The House of the Future

Building Blocks

Article excerpted from Popular Science Magazine, November 2006

Imagine if cars were built the way most houses are. A procession of trucks would deliver materials and parts to your driveway – sheet metal, spools of wire, screws, pistons, a roll of carpet, bumpers and a steering wheel. Then day laborers would arrive to put it all together. In the rain. It sounds absurdly efficient, yet that’s the accepted way of constructing a modern American house.

While cars, computers and other products have improved dramatically in recent decades, houses have changed almost as little as the methods used to build them. “Every product except homes has become more sophisticated, with higher quality at lower cost,” says architect Kent Larson of the Massachusetts Institute of Technology."Homes are just the opposite.”
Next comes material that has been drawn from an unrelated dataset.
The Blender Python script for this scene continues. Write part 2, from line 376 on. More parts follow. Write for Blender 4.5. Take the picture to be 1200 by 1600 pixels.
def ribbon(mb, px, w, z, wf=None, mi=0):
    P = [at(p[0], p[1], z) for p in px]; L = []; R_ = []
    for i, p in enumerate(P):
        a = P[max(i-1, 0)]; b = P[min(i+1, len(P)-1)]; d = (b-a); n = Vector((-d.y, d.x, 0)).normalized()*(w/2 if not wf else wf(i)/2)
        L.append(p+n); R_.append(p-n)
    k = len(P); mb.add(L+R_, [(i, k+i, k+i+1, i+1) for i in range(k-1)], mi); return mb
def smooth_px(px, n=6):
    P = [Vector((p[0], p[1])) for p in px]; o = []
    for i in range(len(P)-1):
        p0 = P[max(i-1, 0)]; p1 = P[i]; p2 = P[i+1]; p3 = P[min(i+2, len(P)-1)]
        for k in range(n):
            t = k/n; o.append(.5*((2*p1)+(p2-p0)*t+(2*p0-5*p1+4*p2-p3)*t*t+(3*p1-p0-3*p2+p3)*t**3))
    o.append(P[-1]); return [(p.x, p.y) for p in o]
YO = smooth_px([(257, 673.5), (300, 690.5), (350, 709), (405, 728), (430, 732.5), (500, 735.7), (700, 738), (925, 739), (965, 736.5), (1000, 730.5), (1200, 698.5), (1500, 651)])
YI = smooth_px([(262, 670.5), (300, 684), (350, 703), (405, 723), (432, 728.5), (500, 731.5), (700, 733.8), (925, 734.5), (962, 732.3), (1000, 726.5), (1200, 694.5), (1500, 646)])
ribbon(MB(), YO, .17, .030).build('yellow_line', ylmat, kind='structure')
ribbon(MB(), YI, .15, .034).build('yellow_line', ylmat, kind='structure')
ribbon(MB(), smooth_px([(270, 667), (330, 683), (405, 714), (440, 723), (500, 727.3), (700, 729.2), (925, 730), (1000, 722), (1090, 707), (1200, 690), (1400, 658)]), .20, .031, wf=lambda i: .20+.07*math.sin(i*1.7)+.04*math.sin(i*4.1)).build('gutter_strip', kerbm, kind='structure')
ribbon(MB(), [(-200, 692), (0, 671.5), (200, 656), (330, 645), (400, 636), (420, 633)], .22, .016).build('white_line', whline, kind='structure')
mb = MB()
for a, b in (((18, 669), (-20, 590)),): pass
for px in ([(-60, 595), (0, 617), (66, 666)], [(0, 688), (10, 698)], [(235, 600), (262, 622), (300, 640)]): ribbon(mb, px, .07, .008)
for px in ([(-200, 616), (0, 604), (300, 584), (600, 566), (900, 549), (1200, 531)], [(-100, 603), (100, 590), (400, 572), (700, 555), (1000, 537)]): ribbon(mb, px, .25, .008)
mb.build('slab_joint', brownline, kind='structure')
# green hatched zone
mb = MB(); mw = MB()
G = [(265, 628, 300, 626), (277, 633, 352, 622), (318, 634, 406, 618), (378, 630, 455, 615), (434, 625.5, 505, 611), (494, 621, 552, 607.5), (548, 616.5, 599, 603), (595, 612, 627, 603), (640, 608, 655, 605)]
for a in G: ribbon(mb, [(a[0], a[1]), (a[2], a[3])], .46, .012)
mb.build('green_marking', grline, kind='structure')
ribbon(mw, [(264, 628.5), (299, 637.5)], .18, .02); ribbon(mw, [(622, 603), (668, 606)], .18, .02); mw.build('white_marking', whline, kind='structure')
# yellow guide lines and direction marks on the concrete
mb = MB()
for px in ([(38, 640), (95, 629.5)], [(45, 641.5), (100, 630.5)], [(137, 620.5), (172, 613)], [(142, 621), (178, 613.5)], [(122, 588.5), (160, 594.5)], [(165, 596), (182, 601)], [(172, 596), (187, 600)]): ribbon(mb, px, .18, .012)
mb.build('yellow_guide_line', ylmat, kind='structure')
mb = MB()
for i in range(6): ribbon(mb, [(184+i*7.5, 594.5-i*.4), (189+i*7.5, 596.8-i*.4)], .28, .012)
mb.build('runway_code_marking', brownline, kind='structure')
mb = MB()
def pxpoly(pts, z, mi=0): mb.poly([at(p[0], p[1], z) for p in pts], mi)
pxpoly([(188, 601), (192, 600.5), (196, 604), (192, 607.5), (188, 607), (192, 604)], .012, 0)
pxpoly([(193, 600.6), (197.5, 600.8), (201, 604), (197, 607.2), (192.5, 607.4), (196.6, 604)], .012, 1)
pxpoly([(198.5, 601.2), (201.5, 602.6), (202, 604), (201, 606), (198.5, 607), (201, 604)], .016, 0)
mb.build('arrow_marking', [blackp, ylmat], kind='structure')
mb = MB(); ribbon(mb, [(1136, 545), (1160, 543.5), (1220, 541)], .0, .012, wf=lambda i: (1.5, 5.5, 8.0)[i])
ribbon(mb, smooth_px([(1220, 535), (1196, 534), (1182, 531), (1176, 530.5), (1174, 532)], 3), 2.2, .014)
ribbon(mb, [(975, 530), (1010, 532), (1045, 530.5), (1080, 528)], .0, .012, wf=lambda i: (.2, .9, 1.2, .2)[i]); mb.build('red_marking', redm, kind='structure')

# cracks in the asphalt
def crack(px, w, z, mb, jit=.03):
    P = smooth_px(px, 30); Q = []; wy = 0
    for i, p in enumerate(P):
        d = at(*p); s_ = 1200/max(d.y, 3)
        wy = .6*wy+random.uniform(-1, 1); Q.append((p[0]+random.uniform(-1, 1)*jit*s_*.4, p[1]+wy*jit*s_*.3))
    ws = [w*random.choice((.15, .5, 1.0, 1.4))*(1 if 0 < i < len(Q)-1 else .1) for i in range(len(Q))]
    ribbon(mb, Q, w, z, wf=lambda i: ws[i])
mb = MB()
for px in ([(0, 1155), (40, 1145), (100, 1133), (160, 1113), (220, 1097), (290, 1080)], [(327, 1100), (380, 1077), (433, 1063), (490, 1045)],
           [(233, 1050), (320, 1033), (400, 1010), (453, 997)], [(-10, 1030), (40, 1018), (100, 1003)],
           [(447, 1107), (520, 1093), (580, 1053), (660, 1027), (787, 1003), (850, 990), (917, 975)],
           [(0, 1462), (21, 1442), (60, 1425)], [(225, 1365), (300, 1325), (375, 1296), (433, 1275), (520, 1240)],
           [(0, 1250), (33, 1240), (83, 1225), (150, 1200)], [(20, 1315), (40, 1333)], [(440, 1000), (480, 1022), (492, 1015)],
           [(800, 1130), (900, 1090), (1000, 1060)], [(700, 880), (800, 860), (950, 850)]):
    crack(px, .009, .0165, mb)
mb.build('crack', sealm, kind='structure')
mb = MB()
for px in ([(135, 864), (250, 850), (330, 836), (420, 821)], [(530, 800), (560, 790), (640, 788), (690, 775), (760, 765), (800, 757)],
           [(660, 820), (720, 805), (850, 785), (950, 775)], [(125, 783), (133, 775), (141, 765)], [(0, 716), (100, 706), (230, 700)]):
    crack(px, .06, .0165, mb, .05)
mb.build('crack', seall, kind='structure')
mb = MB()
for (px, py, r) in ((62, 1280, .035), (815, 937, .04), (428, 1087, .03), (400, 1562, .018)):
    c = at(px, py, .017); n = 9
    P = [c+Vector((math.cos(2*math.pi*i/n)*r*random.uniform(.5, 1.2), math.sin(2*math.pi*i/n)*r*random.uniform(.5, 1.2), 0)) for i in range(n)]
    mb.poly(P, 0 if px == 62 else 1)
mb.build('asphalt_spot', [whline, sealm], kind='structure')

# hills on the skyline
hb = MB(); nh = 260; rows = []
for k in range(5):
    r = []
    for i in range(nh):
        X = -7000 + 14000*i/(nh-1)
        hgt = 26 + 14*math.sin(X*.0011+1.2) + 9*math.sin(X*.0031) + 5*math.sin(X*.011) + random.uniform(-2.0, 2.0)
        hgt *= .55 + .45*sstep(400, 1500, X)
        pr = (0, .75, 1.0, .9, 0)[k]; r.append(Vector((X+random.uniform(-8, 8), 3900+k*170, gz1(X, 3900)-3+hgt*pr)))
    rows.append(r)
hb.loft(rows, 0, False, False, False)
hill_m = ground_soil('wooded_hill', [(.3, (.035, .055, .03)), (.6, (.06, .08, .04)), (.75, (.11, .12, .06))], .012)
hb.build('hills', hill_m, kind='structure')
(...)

Larson is perhaps the country’s lead proponent of a radical new approach to designing and constructing homes. The house of the future, he says, should be more like a personal computer or a car. It should be affordable, built mostly in a factory, and with parts that are easy to repair or replace. You should be able to design your own home online, just as you can today with a Dell laptop or a Honda minivan. The key to making it happen? Follow the lead of other industries: standardize and accessorize.

Take personal computers. Products made by competing manufacturers are standardized for compatibility. You can buy virtually any printer or mouse on the market, and it will work with the computer you already own. “Nobody has to agree on what a mouse is; you just have to agree on the USB port,” Larson says.
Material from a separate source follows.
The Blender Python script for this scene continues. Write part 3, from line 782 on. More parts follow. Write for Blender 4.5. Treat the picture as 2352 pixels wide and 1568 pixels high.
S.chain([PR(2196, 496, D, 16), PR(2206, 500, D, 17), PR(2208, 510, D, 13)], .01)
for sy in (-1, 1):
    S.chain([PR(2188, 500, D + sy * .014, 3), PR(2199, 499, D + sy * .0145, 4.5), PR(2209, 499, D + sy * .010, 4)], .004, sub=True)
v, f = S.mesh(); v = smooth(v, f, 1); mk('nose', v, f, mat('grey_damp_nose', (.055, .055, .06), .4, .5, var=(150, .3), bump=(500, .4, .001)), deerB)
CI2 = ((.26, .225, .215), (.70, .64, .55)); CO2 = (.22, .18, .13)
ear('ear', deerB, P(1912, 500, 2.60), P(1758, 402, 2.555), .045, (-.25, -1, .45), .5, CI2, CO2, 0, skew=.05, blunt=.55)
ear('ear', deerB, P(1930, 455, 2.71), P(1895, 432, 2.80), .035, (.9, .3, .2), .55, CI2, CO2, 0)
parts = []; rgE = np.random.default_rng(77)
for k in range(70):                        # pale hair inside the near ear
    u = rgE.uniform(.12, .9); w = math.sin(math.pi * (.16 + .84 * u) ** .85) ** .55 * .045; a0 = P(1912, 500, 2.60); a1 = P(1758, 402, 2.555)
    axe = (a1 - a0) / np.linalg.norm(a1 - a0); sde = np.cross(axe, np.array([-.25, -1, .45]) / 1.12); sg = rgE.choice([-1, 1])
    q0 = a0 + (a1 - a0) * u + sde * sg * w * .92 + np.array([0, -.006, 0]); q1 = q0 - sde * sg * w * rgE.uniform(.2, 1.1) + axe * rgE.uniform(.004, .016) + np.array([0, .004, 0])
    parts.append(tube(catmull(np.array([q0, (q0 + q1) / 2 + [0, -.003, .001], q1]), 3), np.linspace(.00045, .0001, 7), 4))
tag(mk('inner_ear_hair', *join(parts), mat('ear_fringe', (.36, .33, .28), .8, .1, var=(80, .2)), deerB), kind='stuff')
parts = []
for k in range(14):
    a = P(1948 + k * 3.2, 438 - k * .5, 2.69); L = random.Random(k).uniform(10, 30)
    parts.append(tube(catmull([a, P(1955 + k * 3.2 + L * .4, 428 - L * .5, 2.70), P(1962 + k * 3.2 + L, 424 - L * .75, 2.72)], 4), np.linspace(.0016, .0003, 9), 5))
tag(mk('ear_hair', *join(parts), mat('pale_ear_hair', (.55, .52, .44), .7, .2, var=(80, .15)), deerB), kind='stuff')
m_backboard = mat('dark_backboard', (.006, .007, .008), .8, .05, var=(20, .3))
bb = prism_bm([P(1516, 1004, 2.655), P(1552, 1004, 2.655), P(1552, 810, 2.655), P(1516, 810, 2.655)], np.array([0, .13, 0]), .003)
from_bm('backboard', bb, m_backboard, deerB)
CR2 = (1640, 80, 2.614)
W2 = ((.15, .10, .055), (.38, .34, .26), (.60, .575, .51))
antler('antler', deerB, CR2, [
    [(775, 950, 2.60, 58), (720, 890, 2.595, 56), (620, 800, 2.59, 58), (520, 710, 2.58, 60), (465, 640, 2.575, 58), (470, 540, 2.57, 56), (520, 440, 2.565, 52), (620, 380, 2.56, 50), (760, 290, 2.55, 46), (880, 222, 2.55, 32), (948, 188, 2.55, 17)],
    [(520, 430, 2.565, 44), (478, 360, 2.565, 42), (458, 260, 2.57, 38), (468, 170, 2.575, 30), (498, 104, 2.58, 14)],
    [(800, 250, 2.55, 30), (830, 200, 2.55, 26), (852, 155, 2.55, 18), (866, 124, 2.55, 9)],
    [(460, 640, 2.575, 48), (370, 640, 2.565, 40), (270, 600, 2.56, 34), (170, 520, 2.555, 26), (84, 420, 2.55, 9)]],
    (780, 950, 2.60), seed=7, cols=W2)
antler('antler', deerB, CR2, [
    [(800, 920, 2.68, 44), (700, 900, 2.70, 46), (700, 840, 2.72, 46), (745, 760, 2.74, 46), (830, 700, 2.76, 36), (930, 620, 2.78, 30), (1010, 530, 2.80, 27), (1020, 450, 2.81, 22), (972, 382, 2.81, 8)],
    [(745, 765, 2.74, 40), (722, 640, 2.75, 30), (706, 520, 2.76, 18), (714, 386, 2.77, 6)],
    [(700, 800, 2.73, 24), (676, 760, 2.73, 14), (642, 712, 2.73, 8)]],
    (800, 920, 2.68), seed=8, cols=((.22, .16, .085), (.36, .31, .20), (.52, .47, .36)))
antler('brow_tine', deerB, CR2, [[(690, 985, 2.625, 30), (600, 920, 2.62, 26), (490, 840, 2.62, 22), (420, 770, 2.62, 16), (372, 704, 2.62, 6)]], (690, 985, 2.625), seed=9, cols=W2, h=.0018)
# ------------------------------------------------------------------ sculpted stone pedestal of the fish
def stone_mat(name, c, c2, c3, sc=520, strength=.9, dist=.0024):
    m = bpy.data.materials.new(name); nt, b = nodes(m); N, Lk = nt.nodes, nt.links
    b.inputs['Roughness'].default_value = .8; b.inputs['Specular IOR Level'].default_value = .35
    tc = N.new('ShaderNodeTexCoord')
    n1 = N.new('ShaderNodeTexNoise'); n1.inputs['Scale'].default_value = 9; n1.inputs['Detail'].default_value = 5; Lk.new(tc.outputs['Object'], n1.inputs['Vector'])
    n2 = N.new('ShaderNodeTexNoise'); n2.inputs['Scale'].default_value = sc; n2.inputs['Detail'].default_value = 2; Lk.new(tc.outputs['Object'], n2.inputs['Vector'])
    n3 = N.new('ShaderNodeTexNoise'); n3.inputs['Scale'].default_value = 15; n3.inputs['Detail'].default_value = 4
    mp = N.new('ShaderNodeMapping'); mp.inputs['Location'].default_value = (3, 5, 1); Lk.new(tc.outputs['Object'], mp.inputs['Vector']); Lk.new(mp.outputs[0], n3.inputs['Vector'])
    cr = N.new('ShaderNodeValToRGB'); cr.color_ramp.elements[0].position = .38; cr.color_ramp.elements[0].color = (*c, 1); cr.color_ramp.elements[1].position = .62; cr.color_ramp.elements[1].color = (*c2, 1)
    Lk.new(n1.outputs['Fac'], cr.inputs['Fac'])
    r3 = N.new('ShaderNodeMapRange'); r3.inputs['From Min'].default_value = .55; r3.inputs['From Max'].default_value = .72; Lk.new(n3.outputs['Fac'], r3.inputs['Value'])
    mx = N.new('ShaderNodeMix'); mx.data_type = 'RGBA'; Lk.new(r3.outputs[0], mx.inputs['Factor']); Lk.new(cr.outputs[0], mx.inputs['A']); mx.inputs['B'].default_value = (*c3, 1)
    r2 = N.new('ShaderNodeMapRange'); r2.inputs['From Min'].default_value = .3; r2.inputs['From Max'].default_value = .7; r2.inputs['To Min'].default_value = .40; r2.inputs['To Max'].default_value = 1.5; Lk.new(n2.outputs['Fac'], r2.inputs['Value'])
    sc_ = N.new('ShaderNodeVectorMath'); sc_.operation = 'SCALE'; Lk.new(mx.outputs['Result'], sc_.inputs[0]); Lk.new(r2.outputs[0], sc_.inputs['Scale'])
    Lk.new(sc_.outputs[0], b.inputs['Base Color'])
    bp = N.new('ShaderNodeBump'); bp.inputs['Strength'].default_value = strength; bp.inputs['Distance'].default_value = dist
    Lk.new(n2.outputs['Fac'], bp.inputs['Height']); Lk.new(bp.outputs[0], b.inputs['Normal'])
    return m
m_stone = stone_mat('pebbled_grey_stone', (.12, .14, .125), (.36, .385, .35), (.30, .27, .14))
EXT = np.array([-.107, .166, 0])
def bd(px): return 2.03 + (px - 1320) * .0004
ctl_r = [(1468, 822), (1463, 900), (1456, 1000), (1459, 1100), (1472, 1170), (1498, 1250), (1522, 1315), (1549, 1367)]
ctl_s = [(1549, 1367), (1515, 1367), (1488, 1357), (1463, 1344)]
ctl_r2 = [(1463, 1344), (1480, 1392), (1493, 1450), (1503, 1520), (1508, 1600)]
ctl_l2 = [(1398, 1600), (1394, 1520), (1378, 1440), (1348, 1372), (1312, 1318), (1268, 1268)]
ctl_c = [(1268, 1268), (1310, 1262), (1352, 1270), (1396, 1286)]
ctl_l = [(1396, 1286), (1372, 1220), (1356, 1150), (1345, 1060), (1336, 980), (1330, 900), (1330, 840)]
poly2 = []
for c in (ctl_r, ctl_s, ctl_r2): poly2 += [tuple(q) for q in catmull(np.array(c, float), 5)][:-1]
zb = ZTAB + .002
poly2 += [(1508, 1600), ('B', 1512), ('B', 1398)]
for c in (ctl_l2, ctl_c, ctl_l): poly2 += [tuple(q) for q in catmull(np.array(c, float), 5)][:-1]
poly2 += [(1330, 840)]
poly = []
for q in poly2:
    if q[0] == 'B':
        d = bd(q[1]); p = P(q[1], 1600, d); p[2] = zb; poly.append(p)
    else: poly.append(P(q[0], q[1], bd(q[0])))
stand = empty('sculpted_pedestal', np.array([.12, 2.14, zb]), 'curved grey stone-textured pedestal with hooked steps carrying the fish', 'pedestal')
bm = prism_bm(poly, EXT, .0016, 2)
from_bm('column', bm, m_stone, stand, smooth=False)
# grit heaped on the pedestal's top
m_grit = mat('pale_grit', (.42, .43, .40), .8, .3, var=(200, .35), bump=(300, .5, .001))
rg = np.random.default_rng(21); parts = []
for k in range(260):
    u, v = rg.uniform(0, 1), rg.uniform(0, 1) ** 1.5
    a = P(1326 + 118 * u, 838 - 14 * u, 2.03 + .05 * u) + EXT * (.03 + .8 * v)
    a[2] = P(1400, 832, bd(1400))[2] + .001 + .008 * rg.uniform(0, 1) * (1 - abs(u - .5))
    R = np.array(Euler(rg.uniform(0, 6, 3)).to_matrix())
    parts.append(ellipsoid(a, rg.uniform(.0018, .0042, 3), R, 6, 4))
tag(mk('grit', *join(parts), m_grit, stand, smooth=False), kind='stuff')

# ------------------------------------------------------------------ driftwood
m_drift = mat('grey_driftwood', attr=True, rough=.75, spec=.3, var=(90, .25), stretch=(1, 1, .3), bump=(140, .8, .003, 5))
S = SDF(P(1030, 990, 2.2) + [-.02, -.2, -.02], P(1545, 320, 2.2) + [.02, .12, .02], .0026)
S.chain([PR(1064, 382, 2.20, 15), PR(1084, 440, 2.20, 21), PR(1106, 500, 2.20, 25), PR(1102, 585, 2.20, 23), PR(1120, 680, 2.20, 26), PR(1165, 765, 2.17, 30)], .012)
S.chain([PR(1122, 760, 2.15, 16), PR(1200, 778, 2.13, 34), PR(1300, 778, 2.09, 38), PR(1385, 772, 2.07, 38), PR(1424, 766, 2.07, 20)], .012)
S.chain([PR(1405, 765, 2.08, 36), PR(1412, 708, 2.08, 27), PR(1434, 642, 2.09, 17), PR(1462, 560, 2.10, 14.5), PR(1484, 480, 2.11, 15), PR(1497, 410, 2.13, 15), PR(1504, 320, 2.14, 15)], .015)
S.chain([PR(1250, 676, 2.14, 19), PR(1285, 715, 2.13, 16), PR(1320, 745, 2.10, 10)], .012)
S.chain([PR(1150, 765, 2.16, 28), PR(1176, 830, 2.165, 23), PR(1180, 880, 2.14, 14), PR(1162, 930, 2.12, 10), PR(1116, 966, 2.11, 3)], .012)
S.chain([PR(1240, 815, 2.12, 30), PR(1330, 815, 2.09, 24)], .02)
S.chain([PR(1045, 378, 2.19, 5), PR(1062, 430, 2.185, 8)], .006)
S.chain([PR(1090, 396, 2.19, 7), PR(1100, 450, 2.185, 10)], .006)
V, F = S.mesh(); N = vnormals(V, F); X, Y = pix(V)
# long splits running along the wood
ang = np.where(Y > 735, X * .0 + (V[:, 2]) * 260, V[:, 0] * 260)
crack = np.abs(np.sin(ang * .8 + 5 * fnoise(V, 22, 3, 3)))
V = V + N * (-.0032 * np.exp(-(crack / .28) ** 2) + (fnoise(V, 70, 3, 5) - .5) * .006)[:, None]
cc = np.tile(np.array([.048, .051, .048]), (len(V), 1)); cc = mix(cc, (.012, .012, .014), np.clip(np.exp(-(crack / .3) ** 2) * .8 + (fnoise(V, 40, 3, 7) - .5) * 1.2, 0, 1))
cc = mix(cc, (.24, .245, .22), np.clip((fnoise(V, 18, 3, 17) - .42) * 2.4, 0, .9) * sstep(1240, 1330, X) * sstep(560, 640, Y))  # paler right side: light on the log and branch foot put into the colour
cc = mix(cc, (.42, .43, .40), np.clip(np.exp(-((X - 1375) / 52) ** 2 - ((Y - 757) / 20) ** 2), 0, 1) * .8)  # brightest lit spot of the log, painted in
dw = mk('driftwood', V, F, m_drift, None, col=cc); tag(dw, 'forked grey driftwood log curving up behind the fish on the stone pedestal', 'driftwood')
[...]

Before houses can be built this way, though, the industry needs standards analogous to the USB standard for computers. “You don’t have to agree on the toilet, but you have to agree on how the toilet connects to the wall or the floor,” Larson explains. That may sound easy enough, but getting dozens of manufacturers to sync their johns will require fundamental changes in the homebuilding industry.

A House Made to Order

Prefabricated components – like walls, floors and plumbing – make home construction a snap




One of the key components of the MIT Open Source house is the core wall [A], a prefab unit into which all of the plumbing is already installed. Even the toilet [B] is built directly into the wall instead of attached to a waste drain on the floor. The core wall is simply hooked up to the service lines, and then the tiling and fixtures (sink, shower) are added to complete the bathroom. The house’s flooring is fitted with adjustable feet [C], which rest on the subfloor and provide soundproofing and space for HVAC ductwork [D]. The electrical wiring [E] is easily accessible behind removable paneling [F], making installation of extra outlets easy. Finally, the interior walls [G], which also arrive fully assembled, are snapped into place to form rooms.